--- Start of Exercise material ---

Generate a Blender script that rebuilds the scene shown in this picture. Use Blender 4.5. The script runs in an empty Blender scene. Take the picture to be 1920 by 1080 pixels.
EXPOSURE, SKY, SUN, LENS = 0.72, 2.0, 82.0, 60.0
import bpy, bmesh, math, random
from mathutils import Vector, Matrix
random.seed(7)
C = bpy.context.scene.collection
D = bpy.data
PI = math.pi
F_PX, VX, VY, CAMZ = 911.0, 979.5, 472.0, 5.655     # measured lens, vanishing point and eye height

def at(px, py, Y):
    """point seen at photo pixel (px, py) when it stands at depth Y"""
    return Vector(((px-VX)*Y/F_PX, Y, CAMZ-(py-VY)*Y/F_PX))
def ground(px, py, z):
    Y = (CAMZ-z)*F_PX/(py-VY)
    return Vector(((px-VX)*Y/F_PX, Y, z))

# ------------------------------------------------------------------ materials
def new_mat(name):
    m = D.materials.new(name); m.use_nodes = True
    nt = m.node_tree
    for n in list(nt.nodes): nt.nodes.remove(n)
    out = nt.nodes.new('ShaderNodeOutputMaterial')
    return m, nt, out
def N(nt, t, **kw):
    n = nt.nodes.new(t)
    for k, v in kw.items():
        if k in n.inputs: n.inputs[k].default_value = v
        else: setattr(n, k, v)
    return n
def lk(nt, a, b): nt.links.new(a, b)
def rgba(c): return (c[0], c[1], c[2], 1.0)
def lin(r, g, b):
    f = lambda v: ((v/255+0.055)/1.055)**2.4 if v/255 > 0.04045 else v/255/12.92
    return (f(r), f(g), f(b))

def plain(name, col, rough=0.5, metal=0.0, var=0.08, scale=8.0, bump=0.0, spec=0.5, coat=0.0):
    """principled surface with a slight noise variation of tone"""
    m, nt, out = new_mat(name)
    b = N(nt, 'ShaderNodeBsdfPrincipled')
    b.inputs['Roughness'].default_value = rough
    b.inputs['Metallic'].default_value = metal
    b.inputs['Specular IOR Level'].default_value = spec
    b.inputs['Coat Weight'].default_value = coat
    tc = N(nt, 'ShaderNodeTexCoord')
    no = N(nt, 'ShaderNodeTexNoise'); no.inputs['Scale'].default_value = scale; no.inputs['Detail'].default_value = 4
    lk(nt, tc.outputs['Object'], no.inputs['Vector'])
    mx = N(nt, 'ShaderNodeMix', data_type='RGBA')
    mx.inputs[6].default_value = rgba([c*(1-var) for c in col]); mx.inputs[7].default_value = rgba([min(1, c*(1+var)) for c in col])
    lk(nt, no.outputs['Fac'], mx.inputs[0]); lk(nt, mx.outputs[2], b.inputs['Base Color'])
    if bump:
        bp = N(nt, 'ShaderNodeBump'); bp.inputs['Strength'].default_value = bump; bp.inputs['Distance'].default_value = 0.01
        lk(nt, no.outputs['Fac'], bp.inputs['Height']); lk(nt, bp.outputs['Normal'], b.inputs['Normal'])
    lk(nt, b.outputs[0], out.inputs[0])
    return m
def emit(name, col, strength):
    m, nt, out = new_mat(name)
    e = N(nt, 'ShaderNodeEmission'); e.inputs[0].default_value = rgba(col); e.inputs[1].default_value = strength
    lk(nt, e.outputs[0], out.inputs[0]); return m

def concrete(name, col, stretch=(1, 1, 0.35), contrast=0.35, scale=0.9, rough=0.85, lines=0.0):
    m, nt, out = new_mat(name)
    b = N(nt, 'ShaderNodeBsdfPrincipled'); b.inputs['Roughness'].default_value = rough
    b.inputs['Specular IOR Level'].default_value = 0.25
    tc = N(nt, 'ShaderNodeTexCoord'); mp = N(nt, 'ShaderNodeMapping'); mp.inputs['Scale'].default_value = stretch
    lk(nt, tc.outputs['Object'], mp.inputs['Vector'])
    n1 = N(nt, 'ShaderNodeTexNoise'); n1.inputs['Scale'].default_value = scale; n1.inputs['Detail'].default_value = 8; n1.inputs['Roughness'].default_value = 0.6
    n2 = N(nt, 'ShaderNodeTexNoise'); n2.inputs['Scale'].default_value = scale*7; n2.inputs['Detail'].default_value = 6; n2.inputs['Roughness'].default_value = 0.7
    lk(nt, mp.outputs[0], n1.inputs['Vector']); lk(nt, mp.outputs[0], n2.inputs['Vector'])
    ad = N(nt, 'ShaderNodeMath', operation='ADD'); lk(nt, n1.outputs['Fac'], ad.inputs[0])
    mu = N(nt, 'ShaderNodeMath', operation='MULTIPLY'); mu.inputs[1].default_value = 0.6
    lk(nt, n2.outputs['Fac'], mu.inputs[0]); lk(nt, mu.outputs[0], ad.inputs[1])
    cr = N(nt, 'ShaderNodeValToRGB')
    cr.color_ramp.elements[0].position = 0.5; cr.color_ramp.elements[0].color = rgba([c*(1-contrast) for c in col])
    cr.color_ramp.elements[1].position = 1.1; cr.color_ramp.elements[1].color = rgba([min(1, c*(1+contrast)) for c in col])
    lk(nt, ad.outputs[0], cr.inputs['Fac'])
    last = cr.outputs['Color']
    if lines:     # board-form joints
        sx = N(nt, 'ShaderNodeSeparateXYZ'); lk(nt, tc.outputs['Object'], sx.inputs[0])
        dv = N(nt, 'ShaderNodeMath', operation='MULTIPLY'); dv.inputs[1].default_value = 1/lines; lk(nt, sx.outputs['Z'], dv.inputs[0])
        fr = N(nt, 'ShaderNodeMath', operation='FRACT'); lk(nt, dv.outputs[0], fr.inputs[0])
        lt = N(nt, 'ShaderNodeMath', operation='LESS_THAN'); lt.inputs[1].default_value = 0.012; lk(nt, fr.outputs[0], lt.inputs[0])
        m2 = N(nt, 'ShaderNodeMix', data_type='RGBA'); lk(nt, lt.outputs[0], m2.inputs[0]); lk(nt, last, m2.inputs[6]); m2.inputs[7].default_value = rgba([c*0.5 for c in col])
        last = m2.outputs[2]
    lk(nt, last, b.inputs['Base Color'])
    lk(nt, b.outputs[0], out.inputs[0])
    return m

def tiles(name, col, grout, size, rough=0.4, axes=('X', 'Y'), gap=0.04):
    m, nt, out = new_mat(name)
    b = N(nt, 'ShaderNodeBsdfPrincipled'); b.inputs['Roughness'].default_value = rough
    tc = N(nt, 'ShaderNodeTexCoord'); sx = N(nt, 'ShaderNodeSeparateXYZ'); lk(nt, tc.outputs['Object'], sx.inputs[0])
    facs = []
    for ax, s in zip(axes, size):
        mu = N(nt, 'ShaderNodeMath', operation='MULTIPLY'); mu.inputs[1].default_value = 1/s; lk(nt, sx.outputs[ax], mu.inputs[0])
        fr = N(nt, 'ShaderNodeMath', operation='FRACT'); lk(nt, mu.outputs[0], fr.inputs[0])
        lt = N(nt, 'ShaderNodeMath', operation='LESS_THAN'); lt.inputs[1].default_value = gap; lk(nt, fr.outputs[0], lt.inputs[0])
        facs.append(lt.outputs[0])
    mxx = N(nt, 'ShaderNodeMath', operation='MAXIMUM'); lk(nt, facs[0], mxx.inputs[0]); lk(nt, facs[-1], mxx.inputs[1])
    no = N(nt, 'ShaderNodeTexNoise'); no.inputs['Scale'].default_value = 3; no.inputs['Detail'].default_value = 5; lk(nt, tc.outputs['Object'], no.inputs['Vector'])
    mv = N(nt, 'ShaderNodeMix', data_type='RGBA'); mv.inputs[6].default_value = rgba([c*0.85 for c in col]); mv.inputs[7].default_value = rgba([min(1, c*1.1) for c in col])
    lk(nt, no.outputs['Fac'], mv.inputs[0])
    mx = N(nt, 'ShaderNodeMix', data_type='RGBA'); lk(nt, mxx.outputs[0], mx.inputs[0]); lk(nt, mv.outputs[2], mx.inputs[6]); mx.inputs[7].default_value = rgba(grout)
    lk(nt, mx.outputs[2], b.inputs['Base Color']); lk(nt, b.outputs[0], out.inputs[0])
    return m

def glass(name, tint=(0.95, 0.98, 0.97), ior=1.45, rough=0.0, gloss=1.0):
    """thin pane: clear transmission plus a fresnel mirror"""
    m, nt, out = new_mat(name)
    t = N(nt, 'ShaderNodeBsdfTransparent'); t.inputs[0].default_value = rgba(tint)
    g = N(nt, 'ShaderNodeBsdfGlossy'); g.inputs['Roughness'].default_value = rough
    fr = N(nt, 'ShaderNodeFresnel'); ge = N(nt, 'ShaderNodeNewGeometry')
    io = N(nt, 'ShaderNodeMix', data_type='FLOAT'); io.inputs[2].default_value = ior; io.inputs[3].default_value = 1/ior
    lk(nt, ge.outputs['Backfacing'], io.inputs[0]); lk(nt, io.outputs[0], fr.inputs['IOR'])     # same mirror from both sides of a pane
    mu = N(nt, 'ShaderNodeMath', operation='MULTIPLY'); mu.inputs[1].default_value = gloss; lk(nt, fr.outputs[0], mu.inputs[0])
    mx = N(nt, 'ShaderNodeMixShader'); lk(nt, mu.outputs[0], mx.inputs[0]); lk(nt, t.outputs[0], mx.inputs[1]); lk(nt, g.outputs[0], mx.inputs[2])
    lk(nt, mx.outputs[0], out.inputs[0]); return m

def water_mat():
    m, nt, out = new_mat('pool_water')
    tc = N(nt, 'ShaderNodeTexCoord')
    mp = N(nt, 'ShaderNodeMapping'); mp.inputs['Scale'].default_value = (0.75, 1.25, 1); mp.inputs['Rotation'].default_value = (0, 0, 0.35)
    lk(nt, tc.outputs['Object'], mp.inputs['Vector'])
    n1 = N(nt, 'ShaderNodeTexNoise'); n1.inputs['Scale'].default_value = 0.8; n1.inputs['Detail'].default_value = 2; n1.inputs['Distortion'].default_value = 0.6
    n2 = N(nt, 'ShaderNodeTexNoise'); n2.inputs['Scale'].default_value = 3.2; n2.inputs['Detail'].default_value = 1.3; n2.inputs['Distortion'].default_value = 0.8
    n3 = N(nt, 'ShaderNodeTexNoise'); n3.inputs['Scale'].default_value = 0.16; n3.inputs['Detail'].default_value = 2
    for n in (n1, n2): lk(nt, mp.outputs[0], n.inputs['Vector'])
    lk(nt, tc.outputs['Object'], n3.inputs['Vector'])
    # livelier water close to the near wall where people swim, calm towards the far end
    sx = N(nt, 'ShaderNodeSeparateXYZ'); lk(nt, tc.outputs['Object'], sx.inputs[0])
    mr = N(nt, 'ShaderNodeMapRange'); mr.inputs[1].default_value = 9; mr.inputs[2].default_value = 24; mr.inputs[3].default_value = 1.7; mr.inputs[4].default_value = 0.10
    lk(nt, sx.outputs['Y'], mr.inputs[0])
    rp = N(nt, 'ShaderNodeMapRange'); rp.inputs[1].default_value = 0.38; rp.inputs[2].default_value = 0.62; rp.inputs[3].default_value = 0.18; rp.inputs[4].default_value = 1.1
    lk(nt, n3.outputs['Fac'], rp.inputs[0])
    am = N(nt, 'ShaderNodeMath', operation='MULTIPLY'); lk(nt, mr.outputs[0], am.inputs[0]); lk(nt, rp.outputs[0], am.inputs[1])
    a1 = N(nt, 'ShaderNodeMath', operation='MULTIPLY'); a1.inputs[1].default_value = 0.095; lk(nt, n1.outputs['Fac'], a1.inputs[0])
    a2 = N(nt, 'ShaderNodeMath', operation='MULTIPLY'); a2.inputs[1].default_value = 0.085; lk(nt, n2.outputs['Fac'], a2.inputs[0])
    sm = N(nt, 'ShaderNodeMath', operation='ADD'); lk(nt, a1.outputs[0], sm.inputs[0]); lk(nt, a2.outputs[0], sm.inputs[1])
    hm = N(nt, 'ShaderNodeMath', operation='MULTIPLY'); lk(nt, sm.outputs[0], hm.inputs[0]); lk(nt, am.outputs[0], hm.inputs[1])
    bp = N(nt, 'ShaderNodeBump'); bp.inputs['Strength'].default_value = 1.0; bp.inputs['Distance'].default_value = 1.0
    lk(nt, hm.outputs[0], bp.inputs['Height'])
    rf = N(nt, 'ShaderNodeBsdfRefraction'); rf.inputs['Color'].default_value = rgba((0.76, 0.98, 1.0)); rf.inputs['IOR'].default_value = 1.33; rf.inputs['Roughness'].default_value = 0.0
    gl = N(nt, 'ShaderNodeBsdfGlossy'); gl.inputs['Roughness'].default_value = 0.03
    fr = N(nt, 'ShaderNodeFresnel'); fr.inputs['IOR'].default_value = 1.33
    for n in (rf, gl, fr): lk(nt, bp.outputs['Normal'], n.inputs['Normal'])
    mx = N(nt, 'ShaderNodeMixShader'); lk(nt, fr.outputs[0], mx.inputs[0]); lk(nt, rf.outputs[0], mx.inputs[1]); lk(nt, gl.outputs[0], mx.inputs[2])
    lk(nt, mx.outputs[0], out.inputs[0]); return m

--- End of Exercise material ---
--- Start of Exercise material ---

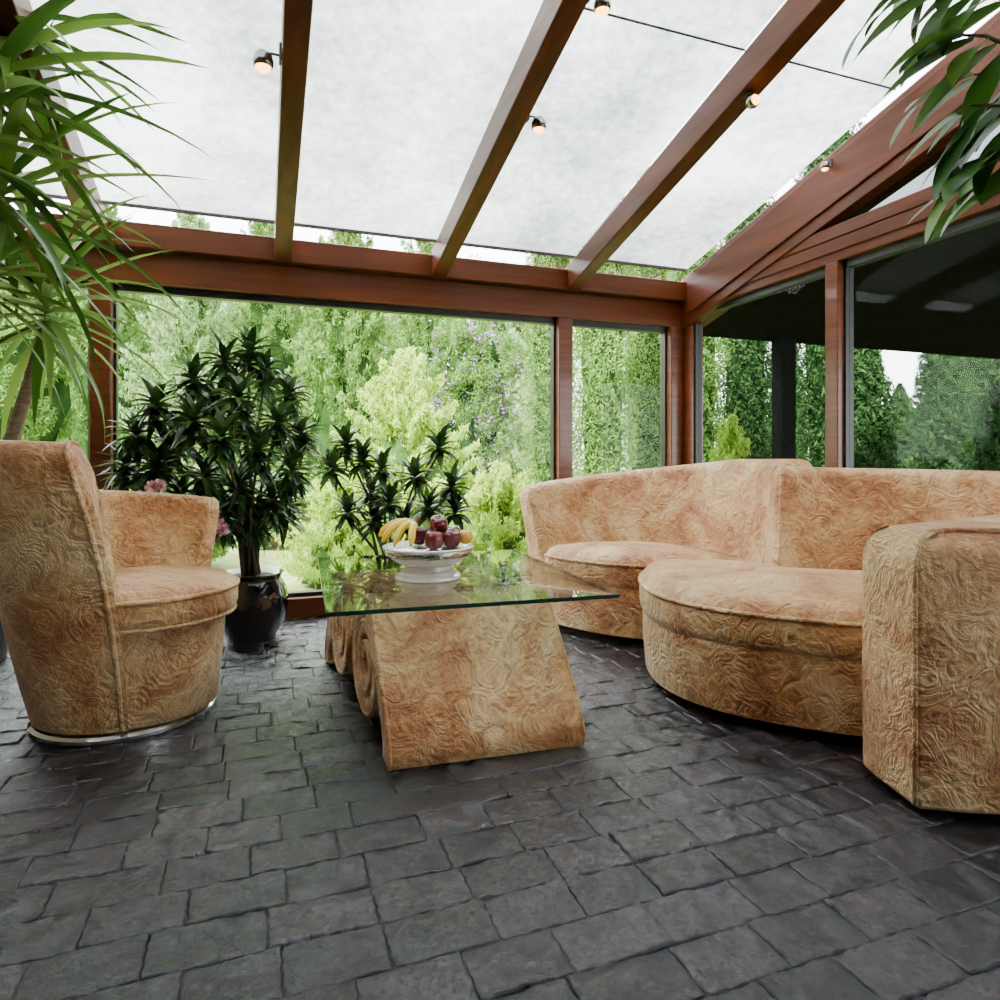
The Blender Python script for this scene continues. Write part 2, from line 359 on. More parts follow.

--- End of Exercise material ---

Exactly the lines above from the one with "Generate a Blender" to the one with "return Vector(((px-VX)*Y/F_PX, Y, z))", both included, are to be quoted; leave the rest out.

- Result for this exercise -
Generate a Blender script that rebuilds the scene shown in this picture. Use Blender 4.5. The script runs in an empty Blender scene. Take the picture to be 1920 by 1080 pixels.
EXPOSURE, SKY, SUN, LENS = 0.72, 2.0, 82.0, 60.0
import bpy, bmesh, math, random
from mathutils import Vector, Matrix
random.seed(7)
C = bpy.context.scene.collection
D = bpy.data
PI = math.pi
F_PX, VX, VY, CAMZ = 911.0, 979.5, 472.0, 5.655     # measured lens, vanishing point and eye height

def at(px, py, Y):
    """point seen at photo pixel (px, py) when it stands at depth Y"""
    return Vector(((px-VX)*Y/F_PX, Y, CAMZ-(py-VY)*Y/F_PX))
def ground(px, py, z):
    Y = (CAMZ-z)*F_PX/(py-VY)
    return Vector(((px-VX)*Y/F_PX, Y, z))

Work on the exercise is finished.